How do I begin this article? 

I could start by talking about how I found out about it, but that pales in comparison to those who lost everything in its wake. I could begin with a short history lesson, but I was never taught the part of our history that matters because they couldn’t decide on a bad guy.

The truth is, it doesn’t matter where I begin this story. There are no good guys here. No matter how I spin it, since the Lebanese Civil War in 1975, the outcome has been one and the same: death and destruction.

To date, the biggest example of that is the explosion of August 4. After a fire ignited near the Port of Beirut, 2,750 tons of ammonium nitrate exploded, releasing a huge mushroom cloud and a supersonic shock wave that destroyed almost everything in its 10 kilometer radius, with damages exceeding a 30 kilometer radius. It is one of the biggest non-nuclear explosions in history.

The aftermath? At the time of writing this, at least 220 deaths, 110 missing, 7,000 injuries, and 300,000 people displaced. Businesses that were already shutting down in the wake of an economic crisis and a crushed currency, destroyed. The Port of Beirut, Lebanon’s hub of trade activity and perhaps the only thin wire it was hanging by, flattened. Beirut, the city that was once hailed as the Paris of the Middle East, snuffed out like a candle flame.

It’s easy to romanticize what happened, or to brush it off as an unfortunate accident. But none of it was inevitable. 

The dangerous chemicals had been stored since 2013 after they were seized by Lebanese authorities from a ship sailing to Mozambique. They knew about it and the security threat it posed. They did nothing.

But in the middle of all the chaos, it was the people who showed up. After having just suffered a traumatic incident, they shared what little they had left. In a country that has three times more citizens living outside of it than inside of it, its youth have not given up on it.

Meanwhile, our leaders were weeping crocodile tears. They were running around like circus animals in cages, denying responsibility and gaslighting the people. They were having a banquet at a funeral. They confirmed to the rest of the world what most Lebanese people already know: that Lebanon is a failed state, built on a sectarian system that separates the people and lines the pockets of those in power.

You’re probably thinking, “What stake do I have in any of this?” The answer is probably not much. You can scroll past an Instagram post asking for donations or explaining what happened and go about your day. But is that really the world we want to live in? Where the cruelties faced by the people in one corner are ignored by the vast majority in another corner?

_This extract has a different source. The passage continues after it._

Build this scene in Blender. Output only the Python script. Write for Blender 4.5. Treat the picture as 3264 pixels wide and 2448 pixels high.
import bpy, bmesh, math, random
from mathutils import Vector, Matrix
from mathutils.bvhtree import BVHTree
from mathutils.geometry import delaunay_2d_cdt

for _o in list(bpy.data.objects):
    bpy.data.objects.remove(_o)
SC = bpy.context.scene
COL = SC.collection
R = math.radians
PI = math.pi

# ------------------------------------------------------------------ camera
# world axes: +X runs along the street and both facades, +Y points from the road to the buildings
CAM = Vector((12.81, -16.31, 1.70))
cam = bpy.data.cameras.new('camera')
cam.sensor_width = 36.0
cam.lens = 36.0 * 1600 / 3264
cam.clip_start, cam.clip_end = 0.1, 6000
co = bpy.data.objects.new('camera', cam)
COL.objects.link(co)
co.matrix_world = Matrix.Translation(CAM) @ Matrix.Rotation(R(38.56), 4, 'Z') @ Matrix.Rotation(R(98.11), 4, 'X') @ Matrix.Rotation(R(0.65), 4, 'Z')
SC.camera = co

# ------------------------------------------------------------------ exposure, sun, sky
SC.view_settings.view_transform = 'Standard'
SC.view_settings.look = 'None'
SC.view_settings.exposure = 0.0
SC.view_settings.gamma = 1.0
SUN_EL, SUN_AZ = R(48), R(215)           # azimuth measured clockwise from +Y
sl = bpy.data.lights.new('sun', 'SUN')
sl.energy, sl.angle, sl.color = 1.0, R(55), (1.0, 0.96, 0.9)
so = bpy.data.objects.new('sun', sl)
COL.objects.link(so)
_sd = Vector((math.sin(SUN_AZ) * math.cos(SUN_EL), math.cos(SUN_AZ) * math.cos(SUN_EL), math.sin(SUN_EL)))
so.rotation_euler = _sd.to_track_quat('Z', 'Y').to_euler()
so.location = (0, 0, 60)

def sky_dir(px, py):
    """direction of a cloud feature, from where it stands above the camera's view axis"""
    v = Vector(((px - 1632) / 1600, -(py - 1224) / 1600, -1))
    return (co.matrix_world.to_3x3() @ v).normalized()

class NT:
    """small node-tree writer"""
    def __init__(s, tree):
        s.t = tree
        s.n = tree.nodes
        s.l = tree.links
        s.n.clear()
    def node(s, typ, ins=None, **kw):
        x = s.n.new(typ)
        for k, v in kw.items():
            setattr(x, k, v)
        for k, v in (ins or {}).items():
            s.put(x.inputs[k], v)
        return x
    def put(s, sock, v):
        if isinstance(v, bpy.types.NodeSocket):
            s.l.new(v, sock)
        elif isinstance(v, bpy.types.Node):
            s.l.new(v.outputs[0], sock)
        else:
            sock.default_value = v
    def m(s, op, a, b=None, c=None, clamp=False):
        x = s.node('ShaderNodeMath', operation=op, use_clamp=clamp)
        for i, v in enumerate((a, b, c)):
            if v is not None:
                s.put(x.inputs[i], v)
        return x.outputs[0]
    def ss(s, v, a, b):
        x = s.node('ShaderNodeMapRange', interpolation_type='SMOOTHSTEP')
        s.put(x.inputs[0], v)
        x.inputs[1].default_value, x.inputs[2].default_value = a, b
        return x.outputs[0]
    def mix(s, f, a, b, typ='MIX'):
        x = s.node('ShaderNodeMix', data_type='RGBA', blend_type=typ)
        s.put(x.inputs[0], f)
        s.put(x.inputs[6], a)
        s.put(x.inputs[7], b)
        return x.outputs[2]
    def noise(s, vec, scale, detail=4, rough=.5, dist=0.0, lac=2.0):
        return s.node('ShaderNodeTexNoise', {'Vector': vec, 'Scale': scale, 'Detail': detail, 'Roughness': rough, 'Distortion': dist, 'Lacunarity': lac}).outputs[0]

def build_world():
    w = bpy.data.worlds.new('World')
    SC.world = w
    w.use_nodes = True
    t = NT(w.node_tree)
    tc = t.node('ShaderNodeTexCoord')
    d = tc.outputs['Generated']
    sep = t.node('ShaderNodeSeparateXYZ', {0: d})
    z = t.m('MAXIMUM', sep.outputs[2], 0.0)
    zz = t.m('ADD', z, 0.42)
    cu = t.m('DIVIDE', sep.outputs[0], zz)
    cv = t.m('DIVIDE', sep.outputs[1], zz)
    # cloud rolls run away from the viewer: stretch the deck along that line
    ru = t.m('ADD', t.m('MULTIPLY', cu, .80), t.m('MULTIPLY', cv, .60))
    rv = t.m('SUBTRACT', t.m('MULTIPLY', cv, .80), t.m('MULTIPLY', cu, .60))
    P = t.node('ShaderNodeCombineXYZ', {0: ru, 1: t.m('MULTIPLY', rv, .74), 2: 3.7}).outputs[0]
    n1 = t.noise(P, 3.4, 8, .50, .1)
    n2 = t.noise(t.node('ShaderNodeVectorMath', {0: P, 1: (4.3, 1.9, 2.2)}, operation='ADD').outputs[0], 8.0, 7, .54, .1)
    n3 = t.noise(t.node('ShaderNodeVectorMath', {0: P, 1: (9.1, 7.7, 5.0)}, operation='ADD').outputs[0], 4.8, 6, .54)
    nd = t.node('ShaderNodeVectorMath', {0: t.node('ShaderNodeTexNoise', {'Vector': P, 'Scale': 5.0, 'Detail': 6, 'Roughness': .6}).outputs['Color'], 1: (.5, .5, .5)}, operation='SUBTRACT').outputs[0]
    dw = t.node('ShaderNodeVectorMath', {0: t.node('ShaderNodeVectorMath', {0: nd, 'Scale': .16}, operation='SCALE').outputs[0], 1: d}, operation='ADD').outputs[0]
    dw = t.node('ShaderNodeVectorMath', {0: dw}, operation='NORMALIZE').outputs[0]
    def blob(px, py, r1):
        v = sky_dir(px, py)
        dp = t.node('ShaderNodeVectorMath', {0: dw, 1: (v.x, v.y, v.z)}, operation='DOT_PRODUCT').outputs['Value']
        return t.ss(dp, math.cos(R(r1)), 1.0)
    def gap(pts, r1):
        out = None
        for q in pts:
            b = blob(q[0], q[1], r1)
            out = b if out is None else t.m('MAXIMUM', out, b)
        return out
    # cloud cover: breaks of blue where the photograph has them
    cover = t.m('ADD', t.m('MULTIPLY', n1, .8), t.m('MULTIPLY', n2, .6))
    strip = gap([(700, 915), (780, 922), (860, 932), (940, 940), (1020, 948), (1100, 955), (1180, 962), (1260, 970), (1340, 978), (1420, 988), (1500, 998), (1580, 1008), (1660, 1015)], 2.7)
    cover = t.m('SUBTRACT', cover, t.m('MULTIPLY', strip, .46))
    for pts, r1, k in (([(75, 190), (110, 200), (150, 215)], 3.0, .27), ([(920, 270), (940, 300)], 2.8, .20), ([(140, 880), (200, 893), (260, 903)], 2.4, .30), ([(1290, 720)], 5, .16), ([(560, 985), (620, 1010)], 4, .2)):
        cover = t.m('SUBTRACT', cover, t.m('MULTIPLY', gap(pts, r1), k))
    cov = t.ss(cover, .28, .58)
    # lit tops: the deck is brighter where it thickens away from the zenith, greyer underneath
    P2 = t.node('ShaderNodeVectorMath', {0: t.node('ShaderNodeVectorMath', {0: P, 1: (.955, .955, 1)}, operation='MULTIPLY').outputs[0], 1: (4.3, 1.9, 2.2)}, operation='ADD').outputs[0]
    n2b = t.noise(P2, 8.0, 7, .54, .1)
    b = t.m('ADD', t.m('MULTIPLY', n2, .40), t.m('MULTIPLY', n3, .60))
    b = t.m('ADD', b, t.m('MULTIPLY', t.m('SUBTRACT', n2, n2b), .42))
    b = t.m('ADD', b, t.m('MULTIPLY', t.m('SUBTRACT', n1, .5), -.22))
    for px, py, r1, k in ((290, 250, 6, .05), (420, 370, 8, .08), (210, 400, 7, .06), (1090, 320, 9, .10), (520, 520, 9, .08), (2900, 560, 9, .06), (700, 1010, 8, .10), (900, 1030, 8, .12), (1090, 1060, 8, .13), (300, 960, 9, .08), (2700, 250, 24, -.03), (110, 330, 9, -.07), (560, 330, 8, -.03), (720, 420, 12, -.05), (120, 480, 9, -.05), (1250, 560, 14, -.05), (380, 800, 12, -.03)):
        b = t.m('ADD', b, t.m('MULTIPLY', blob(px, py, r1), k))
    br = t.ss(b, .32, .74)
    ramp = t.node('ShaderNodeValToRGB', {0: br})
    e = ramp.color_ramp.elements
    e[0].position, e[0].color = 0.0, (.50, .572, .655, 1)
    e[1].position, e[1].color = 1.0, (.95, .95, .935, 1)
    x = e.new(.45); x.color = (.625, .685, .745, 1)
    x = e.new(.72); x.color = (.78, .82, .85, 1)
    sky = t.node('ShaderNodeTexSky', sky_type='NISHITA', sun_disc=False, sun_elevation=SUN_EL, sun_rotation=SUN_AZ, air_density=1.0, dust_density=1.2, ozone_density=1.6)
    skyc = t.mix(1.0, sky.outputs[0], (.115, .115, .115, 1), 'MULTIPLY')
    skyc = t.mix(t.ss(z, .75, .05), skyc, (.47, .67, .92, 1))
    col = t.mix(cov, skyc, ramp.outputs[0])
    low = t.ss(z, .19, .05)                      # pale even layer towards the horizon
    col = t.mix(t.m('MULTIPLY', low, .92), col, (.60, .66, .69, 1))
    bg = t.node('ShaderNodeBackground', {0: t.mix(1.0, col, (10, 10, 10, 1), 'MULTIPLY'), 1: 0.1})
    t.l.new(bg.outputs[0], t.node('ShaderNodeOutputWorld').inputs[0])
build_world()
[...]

Tragedy in the Middle East is already orientalized and normalized enough as it is, and most of it is a direct or indirect consequence of Western colonialism. Since coming to the U.S., I’ve had people ask me some variation of, “Isn’t there, like, a war there?” almost every time I tell them where I’m from.

The media narrative that Arab lives are enshrouded in tragedy isn’t new, nor is it necessarily untrue. But this explosion should be treated as if it had occurred in New York City or Paris, because Beirut was as big a city as either of them. It had Versace, Gucci, and Rolex stores. Its downtown put SoHo to shame. It had homey cafes, fancy restaurants, the best nightlife in the Levant, and some of the only safe queer spaces in Lebanon.

So how can you help? First of all, signing petitions is, as the Lebanese proverb goes, like slapping water. It does nothing.

Instead, donate to the Lebanese Red Cross here or via their app. They’re a 100% non-profit, volunteer-based NGO. They’re also Lebanon’s national emergency hotline, and are currently helping with disaster relief efforts. 

You can also donate to the Lebanese food bank here, Baytna Baytak’s housing relief, as well as many more emergency funds. No amount is too little. Due to currency inflation, a single dollar helps much more than you think.

And lastly, keep talking about what happened. This isn’t your social media activism flavor of the week. Healing all those people mentally and physically and rebuilding or finding new homes will take time and money.

It is said that Beirut has been destroyed and rebuilt seven times during its 5,000 year history. The land finds itself in a vicious cycle of abuse, clinging to past glories and taking solace in the Eden that it once was. But in the words of Lebanese legend Fairouz in her ode to the city, “Beirut has a glory made from ashes.”